Amendment 3 would provide property tax breaks for first-time home buyers and lower a cap on assessment increases for businesses.

Amendment 7 would override anti-gerrymandering provisions in two citizen initiatives on legislative and congressional redistricting also slated for the November ballot.

Amendment 9 would prohibit government health care plans from requiring people to have insurance.

Mississippi: Jackson man found not guilty of murder
JACKSON, Miss. (AP) — A Hinds County jury has acquitted a 29-year-old Jackson man of murder in a love triangle but found him guilty of shooting into a vehicle carrying the woman at the center of the controversy.

Jerel Kimbrough faced charges of depraved heart murder in the shooting death of 39-year-old Michael Smith and shooting into an occupied vehicle where Smith’s longtime companion, Angela Johnson, sat.

Smith was killed during a confrontation July 2, 2008. Johnson was sitting in a truck parked outside when the shooting happened.

Hinds County Circuit Judge Malcolm Harrison sentenced Kimbrough to five years.

Connecticut: Three sentenced to prison for parade shootings
HARTFORD, Conn. (AP) — A Connecticut judge has sentenced three men to prison for a shootout at a Hartford parade that killed a 21-year-old man and injured six others, including two children.

Hartford Superior Court Judge David Gold on Tuesday sentenced 19-year-old Michael Ledbetter of Hartford to 14 years in prison, 19-year-old Chad Adger of Hartford to 3? years and 18-year-old Sylvester Burrell of Bloomfield to four years.

Ledbetter pleaded guilty to manslaughter, while Adger and Burrell pleaded guilty to accessory to first-degree assault.

Authorities say the three men opened fire at the 2008 West Indian Day Parade, after Ledbetter got into an argument with Ezekiel Roberts of Hartford.

Roberts died. The wounded victims included a 15-month-old girl and a 7-year-old boy.

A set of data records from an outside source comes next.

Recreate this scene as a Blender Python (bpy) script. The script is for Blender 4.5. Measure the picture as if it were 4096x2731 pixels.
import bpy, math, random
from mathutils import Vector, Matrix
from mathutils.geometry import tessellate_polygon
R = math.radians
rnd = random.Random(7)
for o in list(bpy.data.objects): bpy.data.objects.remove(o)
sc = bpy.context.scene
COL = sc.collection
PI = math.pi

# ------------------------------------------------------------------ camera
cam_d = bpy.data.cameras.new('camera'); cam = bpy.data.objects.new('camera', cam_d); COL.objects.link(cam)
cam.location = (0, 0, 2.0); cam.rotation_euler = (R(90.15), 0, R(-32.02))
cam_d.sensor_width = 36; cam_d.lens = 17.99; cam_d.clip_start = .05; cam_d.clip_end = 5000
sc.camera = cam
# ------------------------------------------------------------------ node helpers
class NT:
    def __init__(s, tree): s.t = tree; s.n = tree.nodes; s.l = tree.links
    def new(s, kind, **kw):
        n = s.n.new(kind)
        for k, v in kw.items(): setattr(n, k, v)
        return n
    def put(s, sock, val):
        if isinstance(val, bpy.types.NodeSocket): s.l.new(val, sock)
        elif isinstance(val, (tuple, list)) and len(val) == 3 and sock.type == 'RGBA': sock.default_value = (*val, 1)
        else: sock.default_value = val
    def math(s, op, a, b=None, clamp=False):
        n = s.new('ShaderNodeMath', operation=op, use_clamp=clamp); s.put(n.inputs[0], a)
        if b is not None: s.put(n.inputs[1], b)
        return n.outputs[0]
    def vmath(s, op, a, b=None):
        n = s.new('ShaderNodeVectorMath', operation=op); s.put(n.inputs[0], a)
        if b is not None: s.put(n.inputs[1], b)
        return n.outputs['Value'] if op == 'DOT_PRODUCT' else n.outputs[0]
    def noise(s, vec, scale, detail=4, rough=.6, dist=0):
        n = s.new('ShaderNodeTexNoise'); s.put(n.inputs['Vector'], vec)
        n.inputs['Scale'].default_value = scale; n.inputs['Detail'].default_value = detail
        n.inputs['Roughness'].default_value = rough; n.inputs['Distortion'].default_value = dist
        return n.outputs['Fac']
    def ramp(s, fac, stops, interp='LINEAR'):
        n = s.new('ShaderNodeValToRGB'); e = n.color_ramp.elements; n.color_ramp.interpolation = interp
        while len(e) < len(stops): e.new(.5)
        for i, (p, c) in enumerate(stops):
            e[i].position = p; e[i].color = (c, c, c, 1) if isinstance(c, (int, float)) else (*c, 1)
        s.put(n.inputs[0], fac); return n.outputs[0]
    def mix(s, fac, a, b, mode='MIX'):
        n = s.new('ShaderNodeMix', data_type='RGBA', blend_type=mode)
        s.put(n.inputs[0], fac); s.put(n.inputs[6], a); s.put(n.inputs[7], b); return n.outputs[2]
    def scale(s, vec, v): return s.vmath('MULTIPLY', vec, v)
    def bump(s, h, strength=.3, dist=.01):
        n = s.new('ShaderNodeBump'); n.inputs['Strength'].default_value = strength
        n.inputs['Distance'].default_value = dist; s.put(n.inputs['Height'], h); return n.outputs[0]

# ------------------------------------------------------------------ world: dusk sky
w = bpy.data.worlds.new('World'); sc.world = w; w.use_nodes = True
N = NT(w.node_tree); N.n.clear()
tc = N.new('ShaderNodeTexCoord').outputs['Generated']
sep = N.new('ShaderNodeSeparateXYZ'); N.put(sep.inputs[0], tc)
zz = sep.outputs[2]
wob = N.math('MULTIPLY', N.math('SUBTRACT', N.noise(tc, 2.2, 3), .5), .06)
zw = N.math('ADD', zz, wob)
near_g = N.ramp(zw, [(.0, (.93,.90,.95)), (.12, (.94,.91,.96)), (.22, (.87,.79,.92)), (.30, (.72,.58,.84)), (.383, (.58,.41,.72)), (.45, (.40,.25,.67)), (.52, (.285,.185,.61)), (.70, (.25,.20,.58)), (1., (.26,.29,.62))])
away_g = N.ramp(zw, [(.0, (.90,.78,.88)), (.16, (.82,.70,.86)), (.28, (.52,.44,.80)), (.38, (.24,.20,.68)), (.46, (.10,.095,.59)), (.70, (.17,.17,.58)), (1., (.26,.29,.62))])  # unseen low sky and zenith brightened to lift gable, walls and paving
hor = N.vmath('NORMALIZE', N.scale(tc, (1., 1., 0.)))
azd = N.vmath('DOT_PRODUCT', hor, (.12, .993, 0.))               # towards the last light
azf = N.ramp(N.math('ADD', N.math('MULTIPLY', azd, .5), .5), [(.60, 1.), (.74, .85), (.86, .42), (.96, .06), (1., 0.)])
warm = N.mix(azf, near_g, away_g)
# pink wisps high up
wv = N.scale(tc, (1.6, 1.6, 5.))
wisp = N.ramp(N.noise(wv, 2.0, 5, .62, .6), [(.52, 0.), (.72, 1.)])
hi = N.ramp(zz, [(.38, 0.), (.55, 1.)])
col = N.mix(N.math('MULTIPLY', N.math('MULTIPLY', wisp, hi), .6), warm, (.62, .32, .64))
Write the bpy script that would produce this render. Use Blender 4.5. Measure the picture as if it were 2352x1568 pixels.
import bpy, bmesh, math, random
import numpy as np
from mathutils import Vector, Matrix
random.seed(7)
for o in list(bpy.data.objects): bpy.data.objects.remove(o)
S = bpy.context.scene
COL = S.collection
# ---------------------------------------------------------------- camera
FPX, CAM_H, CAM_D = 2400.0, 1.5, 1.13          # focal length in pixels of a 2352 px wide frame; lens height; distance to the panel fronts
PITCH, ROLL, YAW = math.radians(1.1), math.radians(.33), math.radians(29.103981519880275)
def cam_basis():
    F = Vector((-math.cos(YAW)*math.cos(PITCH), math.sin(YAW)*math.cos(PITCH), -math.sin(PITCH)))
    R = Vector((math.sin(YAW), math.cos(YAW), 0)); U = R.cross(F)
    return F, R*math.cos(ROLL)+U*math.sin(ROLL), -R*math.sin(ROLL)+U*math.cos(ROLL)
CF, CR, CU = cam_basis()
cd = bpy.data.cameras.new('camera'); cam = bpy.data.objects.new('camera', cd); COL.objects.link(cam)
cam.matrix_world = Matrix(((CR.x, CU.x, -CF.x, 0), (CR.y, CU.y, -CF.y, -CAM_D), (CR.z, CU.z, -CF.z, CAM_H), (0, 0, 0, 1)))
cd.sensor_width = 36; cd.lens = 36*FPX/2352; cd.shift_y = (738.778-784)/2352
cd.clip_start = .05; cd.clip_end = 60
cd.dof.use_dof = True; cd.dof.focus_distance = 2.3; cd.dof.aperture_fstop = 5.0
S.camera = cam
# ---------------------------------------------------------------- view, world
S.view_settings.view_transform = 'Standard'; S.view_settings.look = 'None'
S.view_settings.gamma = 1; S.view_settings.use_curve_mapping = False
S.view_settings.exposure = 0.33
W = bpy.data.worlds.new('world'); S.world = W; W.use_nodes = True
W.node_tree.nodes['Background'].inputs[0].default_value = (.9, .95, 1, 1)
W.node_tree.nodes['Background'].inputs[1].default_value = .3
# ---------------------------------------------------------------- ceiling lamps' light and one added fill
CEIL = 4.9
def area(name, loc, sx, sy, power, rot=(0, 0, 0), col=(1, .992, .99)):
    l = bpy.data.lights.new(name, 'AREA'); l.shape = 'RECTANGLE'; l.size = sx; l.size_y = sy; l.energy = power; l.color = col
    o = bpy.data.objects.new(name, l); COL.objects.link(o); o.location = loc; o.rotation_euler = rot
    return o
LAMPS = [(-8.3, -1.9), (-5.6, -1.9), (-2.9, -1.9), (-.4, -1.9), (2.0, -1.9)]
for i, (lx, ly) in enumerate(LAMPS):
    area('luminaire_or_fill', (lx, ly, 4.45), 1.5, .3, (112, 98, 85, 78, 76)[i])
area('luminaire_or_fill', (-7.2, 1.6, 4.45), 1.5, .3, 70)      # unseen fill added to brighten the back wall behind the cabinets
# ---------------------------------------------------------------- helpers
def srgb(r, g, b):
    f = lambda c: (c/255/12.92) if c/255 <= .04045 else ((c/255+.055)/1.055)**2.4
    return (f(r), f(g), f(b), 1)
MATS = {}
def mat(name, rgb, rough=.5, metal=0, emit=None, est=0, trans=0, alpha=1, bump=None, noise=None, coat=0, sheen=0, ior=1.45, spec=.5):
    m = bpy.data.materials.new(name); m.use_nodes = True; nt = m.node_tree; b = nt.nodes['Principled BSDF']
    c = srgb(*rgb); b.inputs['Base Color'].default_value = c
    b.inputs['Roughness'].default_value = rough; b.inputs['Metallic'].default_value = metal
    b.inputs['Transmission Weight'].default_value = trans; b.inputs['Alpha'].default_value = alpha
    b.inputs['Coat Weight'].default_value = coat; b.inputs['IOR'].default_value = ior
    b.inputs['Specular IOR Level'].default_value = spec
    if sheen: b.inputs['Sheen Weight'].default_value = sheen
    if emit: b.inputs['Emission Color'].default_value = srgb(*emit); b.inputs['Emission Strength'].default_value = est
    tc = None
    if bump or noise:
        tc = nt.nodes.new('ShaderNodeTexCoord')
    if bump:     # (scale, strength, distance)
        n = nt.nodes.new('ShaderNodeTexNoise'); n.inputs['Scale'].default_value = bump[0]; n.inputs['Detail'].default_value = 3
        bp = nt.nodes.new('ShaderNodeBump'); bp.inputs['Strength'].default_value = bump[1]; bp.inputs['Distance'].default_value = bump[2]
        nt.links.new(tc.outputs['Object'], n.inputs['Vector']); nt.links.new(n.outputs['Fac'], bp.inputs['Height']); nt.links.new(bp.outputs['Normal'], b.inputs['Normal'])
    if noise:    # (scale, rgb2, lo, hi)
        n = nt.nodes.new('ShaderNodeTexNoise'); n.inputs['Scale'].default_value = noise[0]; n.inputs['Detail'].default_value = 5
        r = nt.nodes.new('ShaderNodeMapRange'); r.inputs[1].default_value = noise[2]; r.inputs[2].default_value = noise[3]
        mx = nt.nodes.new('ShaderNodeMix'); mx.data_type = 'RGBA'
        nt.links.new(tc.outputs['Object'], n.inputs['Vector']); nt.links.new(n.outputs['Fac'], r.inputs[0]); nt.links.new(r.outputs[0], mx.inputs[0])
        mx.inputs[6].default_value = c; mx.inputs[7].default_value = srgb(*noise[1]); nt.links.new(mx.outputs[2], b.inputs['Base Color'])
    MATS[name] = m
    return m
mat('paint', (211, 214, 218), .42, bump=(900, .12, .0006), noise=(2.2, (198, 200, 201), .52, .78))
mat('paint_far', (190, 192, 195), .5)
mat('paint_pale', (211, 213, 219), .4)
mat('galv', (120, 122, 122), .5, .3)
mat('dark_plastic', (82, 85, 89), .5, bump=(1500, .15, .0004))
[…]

Arizona: Appeals filed in public campaign finance case
PHOENIX (AP) — Opponents of a key portion of Arizona’s public campaign finance system have asked the U.S. Supreme Court to strike it down.

Formal appeals filed by the Goldwater Institute and the Institute for Justice ask the justices to reverse an appellate court’s decision upholding money that is provided to publicly funded candidates who are outspent by privately funded rivals or targeted by independent expenditures.

A federal judge in Phoenix had struck down matching funds as a violation of First Amendment free speech rights for privately funded candidates and their supporters.